[Python-ideas] Pass a function as the argument "step" of range()

Chris Angelico rosuav at gmail.com
Fri Jul 3 12:23:28 CEST 2015


On Fri, Jul 3, 2015 at 8:10 PM, Pierre Quentel <pierre.quentel at gmail.com> wrote:
> 2015-07-03 11:54 GMT+02:00 Peter Otten <__peter__ at web.de>:
>>
>> Pierre Quentel wrote:
>>
>> > With the proposed Range class, here is an implementation of the
>> > Fibonacci
>> > sequence, limited to 2000 :
>> >
>> > previous = 0
>> > def fibo(last):
>> >     global previous
>> >     _next, previous = previous+last, last
>> >     return _next
>> >
>> > print(list(Range(1, 2000, fibo)))
>>
>> How would you make
>>
>> print(list(Range(1000, 2000, fibo)))
>>
>> work?
>
>
> I wouldn't, the Fibonacci sequence starts with (0, 1), not with (0, 1000)

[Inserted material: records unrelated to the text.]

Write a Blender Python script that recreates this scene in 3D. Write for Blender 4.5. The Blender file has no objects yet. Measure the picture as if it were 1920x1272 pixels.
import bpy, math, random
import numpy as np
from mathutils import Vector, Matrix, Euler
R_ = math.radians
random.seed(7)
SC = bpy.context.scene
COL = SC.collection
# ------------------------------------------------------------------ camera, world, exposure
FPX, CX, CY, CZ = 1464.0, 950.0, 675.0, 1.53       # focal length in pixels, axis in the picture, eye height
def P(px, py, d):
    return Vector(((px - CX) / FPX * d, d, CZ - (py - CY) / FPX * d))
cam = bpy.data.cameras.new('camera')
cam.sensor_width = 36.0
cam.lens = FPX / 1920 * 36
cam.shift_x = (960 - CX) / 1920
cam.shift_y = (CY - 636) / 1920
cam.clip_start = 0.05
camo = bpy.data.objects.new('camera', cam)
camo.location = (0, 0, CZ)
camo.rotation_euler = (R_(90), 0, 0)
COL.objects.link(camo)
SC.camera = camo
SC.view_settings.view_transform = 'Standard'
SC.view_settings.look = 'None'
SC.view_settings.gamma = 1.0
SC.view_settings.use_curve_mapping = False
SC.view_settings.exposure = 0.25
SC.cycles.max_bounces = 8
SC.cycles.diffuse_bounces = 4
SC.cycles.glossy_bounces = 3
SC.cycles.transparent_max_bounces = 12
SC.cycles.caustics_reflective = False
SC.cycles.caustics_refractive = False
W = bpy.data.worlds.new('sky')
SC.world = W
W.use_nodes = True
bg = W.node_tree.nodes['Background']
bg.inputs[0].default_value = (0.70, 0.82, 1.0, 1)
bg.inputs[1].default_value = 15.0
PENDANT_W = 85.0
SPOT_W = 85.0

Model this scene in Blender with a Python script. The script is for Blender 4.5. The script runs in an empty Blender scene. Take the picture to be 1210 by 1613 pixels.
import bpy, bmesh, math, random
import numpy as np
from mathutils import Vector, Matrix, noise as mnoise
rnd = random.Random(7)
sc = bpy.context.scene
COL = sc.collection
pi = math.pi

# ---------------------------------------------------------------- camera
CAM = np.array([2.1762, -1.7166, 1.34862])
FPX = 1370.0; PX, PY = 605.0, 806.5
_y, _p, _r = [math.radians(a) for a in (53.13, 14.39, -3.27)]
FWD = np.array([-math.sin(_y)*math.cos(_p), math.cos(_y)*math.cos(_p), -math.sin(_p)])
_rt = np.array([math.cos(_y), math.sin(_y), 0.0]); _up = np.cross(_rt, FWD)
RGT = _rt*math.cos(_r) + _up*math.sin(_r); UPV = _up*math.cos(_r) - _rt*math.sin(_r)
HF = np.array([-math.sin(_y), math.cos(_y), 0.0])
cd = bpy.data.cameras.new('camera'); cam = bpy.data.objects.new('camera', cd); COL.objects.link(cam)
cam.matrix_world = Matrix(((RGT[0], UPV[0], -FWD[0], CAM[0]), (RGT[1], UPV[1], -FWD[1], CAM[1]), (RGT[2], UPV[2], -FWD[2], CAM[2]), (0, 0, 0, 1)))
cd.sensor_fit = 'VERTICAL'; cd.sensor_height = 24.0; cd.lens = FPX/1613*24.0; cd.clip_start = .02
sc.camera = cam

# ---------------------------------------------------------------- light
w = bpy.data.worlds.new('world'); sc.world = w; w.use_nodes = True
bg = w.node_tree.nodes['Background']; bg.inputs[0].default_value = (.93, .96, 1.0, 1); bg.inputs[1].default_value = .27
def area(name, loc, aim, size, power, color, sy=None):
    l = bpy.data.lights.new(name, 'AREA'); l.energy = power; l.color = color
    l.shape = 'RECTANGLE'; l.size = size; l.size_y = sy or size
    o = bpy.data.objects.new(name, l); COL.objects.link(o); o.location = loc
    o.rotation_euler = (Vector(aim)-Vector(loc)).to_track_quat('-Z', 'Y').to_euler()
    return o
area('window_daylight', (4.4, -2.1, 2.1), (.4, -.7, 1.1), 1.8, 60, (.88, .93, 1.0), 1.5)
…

The whole numbers start with (0, 1) too (pun intended), but you can
ask for a range that starts part way into that sequence:

>>> list(range(10,20))
[10, 11, 12, 13, 14, 15, 16, 17, 18, 19]

You can create "chunked ranges" by simply migrating your previous
second argument into your new first argument, and picking a new second
argument. Or you can handle an HTTP parameter "?page=4" by multiplying
4 by your chunk size and using that as your start, adding another
chunk and making that your end. While it's fairly easy to ask for
Fibonacci numbers up to 2000, it's rather harder to ask for only the
ones 1000 and greater. Your range *must* start at the very beginning -
a very good place to start, don't get me wrong, but it's a little
restrictive if that's _all_ you can do.